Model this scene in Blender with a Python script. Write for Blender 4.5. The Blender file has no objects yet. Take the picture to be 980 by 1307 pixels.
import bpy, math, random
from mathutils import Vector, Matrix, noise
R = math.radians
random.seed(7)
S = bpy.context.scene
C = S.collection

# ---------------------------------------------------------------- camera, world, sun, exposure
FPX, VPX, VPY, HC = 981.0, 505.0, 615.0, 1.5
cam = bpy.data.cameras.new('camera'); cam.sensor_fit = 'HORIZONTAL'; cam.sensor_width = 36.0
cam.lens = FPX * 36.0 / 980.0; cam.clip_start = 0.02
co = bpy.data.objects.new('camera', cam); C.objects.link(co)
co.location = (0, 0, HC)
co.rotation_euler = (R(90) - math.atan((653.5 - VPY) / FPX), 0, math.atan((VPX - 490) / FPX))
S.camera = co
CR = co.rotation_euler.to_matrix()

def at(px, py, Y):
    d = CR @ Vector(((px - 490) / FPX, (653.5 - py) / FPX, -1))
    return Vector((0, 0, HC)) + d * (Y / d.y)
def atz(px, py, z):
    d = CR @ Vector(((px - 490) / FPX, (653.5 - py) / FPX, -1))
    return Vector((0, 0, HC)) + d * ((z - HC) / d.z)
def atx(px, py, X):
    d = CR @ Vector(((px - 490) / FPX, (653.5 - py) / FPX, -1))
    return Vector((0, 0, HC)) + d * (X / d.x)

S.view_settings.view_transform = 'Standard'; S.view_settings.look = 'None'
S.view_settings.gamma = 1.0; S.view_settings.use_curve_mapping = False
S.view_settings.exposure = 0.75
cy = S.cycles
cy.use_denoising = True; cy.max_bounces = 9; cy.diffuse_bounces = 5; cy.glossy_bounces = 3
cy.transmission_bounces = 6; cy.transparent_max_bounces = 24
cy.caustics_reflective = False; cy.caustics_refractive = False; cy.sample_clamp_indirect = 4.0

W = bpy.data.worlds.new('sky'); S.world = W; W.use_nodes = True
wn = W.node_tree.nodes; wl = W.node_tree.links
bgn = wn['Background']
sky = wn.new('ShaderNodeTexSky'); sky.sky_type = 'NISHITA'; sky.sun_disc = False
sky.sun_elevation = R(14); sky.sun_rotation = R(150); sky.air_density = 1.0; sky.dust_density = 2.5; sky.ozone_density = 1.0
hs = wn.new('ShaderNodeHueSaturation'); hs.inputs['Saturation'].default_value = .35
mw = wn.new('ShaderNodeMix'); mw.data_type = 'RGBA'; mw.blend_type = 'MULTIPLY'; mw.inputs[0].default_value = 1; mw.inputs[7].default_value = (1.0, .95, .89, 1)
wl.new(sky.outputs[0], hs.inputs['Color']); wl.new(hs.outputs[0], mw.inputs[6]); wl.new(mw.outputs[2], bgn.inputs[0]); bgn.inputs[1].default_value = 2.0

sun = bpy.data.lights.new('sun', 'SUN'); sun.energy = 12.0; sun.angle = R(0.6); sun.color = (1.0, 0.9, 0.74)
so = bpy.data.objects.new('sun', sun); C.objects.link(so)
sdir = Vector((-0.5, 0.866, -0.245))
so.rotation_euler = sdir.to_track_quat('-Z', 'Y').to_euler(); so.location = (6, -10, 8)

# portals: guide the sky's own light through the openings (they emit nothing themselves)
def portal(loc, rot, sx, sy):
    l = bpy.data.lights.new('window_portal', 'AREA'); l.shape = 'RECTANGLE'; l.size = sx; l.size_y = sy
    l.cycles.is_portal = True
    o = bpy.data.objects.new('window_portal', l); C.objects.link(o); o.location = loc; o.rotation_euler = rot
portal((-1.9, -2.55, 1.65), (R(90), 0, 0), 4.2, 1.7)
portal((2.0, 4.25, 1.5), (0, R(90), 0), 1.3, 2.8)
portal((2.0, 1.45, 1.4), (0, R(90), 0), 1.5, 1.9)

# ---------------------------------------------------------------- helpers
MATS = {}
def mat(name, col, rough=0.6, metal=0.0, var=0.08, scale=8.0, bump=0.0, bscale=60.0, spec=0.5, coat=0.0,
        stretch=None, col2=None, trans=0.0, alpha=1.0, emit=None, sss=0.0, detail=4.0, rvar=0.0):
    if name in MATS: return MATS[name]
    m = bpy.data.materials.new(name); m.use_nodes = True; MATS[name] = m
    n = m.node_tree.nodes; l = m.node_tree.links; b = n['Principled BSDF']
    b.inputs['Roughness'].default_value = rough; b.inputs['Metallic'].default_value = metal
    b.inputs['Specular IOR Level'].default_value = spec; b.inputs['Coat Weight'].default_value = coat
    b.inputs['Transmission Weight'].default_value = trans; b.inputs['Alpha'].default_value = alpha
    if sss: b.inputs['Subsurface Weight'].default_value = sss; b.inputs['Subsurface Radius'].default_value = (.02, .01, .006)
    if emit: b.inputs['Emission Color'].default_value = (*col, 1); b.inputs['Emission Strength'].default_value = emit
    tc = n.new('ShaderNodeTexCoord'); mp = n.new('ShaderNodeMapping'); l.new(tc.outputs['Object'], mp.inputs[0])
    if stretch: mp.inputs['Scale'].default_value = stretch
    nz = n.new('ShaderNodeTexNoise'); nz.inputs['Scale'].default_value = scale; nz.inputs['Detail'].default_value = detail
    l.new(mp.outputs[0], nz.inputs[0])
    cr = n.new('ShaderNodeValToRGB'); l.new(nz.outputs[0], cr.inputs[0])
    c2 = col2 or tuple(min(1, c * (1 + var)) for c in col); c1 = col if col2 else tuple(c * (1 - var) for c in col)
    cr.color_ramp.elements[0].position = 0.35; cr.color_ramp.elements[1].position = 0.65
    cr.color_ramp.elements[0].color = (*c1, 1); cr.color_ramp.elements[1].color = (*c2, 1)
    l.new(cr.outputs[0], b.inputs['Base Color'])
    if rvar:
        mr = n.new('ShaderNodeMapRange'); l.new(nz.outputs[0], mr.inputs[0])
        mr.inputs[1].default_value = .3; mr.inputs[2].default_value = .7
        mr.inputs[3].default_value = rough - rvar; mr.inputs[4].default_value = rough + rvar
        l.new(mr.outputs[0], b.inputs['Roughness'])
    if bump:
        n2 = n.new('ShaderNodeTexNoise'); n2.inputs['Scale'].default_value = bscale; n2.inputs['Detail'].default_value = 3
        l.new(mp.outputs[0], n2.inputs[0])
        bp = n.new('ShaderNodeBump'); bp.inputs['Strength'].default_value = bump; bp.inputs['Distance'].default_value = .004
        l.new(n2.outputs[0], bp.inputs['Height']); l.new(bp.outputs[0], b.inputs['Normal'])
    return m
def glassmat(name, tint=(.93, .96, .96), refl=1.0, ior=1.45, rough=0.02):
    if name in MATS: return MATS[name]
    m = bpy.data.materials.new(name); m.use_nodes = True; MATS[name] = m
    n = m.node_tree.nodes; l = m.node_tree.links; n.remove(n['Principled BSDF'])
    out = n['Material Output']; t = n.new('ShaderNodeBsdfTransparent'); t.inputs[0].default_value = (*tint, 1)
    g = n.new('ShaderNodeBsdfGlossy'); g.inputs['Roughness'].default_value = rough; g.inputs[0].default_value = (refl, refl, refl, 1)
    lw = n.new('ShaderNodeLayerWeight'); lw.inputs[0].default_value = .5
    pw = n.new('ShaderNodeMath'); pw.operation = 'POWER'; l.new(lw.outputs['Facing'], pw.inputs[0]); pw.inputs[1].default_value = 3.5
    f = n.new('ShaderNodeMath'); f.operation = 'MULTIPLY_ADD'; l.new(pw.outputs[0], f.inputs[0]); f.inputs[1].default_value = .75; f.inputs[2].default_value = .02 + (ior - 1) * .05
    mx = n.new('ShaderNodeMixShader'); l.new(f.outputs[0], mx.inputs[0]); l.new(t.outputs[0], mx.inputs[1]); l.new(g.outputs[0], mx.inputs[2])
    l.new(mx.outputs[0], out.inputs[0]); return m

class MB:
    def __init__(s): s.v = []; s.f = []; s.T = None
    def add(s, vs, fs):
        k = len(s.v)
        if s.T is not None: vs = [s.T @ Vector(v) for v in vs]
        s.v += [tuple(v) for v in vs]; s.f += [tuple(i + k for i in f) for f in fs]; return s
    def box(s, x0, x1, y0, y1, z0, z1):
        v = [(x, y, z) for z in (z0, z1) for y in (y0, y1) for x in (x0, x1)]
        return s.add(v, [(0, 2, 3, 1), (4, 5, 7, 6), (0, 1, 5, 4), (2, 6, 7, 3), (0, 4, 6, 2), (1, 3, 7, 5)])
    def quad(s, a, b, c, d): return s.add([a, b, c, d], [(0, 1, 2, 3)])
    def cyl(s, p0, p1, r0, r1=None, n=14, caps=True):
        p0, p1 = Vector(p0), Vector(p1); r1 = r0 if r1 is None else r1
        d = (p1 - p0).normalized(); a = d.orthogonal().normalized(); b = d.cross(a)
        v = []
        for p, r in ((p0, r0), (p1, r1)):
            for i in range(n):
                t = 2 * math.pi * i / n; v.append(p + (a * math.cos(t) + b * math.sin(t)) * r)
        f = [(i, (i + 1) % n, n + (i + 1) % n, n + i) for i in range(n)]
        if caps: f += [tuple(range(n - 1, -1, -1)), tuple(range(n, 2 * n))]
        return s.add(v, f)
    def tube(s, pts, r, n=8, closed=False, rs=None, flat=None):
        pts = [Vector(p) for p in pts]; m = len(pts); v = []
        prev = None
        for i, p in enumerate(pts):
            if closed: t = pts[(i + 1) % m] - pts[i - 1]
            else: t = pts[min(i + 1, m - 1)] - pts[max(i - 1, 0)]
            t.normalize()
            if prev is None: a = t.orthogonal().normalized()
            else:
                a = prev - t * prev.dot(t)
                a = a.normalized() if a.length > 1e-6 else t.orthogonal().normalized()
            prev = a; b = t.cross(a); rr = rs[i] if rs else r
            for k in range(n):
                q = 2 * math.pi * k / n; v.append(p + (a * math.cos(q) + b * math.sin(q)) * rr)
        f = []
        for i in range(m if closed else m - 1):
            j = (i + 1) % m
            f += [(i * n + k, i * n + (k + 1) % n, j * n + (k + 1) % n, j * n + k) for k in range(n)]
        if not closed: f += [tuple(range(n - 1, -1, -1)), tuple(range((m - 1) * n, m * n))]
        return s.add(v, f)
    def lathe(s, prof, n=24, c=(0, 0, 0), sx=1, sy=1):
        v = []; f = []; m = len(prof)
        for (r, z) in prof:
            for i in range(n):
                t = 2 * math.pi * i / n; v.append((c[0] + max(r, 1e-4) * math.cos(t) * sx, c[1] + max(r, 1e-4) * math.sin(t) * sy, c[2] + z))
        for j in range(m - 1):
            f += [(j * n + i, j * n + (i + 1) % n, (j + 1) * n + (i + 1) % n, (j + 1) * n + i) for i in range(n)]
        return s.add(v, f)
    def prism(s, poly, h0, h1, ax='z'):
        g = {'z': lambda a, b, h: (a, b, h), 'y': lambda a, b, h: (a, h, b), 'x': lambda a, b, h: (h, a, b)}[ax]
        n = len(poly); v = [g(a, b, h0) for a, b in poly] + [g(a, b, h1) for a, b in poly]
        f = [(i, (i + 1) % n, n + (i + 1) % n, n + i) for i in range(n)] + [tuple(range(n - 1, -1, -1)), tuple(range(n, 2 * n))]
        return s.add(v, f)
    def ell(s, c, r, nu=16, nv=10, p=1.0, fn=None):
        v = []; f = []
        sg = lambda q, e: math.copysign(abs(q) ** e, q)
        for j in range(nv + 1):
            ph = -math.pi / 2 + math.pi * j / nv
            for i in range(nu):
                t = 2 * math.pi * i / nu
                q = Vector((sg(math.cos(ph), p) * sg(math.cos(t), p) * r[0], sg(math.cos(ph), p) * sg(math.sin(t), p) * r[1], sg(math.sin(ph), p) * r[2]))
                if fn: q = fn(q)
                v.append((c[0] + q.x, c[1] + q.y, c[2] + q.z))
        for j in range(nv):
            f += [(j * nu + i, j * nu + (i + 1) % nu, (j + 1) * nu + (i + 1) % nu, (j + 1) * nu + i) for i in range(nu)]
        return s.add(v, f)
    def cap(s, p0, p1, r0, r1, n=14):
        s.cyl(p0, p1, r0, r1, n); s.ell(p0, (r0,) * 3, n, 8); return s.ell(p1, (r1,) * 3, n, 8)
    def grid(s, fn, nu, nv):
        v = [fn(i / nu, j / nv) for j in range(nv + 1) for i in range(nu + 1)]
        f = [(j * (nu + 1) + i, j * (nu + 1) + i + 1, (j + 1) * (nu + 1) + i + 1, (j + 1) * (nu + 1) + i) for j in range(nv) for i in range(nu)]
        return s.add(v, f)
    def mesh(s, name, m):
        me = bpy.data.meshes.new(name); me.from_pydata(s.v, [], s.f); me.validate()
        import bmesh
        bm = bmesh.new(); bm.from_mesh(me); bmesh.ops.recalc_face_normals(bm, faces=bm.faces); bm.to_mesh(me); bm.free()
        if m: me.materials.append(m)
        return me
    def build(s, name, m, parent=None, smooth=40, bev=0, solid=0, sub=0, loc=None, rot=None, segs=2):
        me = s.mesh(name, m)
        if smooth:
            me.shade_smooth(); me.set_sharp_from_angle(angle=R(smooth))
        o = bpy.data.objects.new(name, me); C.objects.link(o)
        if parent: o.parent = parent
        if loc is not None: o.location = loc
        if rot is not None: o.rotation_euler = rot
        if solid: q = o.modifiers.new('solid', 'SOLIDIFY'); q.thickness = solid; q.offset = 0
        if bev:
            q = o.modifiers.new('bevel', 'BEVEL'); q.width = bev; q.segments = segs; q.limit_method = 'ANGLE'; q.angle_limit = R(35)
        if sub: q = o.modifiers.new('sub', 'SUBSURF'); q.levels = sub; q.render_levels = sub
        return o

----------

### SHORT TASK
Write out, unaltered, the lines from the opening of the listing through the line that includes "CR = co.rotation_euler.to_matrix()".

### SOLUTION TO THE EXERCISE
Model this scene in Blender with a Python script. Write for Blender 4.5. The Blender file has no objects yet. Take the picture to be 980 by 1307 pixels.
import bpy, math, random
from mathutils import Vector, Matrix, noise
R = math.radians
random.seed(7)
S = bpy.context.scene
C = S.collection

# ---------------------------------------------------------------- camera, world, sun, exposure
FPX, VPX, VPY, HC = 981.0, 505.0, 615.0, 1.5
cam = bpy.data.cameras.new('camera'); cam.sensor_fit = 'HORIZONTAL'; cam.sensor_width = 36.0
cam.lens = FPX * 36.0 / 980.0; cam.clip_start = 0.02
co = bpy.data.objects.new('camera', cam); C.objects.link(co)
co.location = (0, 0, HC)
co.rotation_euler = (R(90) - math.atan((653.5 - VPY) / FPX), 0, math.atan((VPX - 490) / FPX))
S.camera = co
CR = co.rotation_euler.to_matrix()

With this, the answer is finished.